Key takeaways
- Paramount beat earnings and sales estimates as it received a boost from football viewership and an increase in streaming subscribers.
- The TV Media division was responsible for more than half of the company’s revenue as it increased the number of fans watching NFL games on CBS.
- The company’s Paramount+ streaming service added 2.7 million subscribers.
Soccer fans watching games on CBS and a surge in streaming subscribers helped Paramount Global (PARA) post better-than-expected results, with shares soaring more than 11% in early trading Friday.
The media giant reported third-quarter fiscal 2023 earnings per share (EPS) of $0.30, three times estimates. Revenue rose 3% year over year to $7.13 billion, also ahead of forecasts.
More than half of its revenue came from its TV Media division. Paramount indicated that this was driven by the strong performance of CBS, especially the NFL telecasts, which were “getting their best seasonal ratings in years.”

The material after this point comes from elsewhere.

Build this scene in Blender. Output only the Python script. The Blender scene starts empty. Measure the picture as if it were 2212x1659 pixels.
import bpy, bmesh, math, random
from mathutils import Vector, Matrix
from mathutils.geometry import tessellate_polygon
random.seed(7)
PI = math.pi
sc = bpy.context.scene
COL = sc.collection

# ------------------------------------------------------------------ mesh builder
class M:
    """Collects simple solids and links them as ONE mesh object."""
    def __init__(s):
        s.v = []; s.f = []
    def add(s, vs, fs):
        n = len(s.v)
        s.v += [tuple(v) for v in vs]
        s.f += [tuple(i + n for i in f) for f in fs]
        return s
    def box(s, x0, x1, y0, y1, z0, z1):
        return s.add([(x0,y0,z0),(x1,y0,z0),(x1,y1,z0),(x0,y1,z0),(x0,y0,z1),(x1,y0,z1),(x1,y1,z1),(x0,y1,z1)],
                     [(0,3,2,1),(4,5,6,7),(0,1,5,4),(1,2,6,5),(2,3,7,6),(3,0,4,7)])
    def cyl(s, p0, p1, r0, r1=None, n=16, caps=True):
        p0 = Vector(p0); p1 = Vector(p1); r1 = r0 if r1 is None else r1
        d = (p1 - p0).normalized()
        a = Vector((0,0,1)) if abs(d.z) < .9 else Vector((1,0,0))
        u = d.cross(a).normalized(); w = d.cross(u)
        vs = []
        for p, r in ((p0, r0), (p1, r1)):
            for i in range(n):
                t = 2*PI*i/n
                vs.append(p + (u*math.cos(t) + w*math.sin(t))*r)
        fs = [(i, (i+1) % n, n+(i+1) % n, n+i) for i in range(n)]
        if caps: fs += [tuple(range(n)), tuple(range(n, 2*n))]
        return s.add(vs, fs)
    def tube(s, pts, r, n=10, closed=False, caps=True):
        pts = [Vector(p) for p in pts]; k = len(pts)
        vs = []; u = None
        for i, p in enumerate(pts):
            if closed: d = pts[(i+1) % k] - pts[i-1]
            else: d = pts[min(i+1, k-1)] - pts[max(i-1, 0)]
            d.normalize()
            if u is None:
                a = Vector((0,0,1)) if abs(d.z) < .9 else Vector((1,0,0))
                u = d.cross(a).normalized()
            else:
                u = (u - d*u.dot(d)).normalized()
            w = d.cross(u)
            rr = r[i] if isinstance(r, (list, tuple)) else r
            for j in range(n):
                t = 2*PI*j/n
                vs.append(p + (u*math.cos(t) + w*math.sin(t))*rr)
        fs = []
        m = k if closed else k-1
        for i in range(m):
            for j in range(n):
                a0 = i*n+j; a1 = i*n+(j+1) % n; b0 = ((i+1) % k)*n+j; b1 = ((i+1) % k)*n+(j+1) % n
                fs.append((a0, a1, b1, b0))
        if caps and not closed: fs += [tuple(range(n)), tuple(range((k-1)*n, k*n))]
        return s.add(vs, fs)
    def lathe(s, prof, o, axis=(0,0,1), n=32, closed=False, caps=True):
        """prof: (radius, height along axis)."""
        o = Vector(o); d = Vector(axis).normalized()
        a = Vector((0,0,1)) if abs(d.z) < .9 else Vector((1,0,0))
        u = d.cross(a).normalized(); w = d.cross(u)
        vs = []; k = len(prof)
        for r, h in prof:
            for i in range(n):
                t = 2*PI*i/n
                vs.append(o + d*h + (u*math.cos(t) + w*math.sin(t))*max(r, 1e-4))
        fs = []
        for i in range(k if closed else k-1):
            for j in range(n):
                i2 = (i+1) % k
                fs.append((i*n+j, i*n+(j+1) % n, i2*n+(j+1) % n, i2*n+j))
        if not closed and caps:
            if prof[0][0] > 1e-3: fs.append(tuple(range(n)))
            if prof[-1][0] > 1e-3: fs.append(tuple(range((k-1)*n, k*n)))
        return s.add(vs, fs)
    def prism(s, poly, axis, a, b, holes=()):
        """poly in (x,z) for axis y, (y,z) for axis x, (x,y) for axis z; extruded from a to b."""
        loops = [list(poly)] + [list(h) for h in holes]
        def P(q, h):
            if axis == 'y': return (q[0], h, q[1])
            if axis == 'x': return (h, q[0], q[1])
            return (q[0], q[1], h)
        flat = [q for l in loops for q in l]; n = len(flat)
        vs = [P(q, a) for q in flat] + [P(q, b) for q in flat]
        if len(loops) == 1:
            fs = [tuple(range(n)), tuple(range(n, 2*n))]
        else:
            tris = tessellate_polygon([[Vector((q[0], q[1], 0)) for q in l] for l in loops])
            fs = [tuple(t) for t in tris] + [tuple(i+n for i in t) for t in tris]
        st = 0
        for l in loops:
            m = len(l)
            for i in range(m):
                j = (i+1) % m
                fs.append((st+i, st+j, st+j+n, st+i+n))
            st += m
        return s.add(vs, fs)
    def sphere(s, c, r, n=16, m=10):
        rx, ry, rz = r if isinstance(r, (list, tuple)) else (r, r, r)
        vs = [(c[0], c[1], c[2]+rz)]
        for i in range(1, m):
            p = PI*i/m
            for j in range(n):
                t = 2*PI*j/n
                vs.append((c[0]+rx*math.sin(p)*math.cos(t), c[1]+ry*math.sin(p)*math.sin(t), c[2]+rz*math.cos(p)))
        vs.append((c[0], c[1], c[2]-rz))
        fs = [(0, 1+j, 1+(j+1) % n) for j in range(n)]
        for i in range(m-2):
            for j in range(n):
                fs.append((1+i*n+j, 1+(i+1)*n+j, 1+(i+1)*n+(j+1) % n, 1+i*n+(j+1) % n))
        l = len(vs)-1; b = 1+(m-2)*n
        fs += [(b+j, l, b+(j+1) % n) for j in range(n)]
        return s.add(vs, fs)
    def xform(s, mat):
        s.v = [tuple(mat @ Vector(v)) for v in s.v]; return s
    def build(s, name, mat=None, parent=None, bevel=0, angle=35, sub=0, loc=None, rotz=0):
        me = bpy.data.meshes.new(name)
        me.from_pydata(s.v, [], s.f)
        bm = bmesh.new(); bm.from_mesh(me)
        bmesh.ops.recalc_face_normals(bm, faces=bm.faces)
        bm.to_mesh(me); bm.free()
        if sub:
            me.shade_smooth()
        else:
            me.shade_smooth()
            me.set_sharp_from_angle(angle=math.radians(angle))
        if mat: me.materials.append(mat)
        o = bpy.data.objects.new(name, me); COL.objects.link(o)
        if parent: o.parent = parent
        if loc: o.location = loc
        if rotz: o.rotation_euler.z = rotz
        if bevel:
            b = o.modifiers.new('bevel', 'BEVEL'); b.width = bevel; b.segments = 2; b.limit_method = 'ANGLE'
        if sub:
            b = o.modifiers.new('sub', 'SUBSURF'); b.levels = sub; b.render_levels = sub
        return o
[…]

Revenue from the company’s Direct-To-Consumer (DTC) unit rose 38% to $1.69 billion. Subscription revenue rose 46% to $1.26 billion, driven by an increase of 2.7 million subscribers and higher prices on its streaming service, Paramount+, along with pay-per-view events. Paramount+ now has 63 million subscribers. Losses in DTC fell 31% from a year ago.
Paramount noted that strikes by Hollywood writers and actors limited the content available for licensing and that revenue fell 12%.
CEO Bob Bakish explained that the company’s streaming investment “peaked ahead of schedule” and that Paramount is on track to “achieve significant growth in the company’s total earnings in 2024.”
Paramount Global shares hit a more than four-year low late last month and, despite Friday’s gains, remained deep in negative territory for the year.